Fake News. Typhoid Mary’s. Unfit Parents. Perhaps it should come as no surprise that the recent increased presence of hate groups and extremist activity in the U.S. and Canada (ie. the recent tragic event in London, Ontario) has made its way into the Alberta Courts, even in family law matters.
But the Court has made it clear that it “will not be intimidated.” The Court has (and Justice Graesser was not shy to use) the Court’s power to control these groups and activities by (among other powers): prohibiting OPCAs from representing or communicating with parents re Court matters; recommending the laying of criminal charges, and; imposing findings of contempt of court.
But what about parents who use these ideologies and tactics in family law matters?

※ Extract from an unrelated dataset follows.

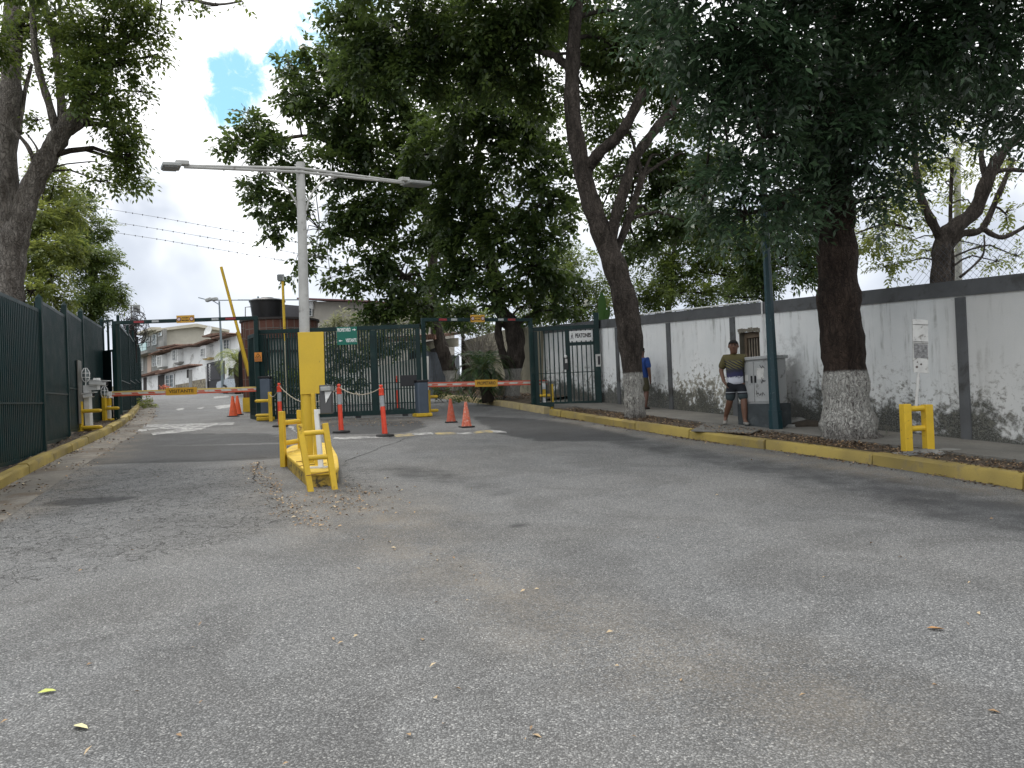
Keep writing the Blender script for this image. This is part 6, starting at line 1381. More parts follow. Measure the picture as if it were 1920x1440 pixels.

Justice Graesser noted the use of these tactics (including intimidating Justices, Court staff, law enforcement and Counsel) creates a presumption of bad faith and intent, which could be punishable by (among other sanctions): striking pleadings; damages; court costs; court access restrictions (ie. vexatious litigant status under Civil PN7); contempt of Court proceedings, and; criminal proceedings.
However, the most obvious sanction for utilizing these disruptive ideologies and tactics in family law matters is clear (as was used by Justice Graesser in Avi and by other Alberta Justices where Narcissistic Personality Disorder (NPD) is present and unlikely to change: see “Managing Narcissists during Divorce and Separation”, https://macleanfamilylaw.ca/2021/04/02/managing-narcissists-during-divorce-and-separation ): vary parenting to severely limit or structure the role of the OPCA parent in the child’s life. Undeniably, this would be in the child’s best interests.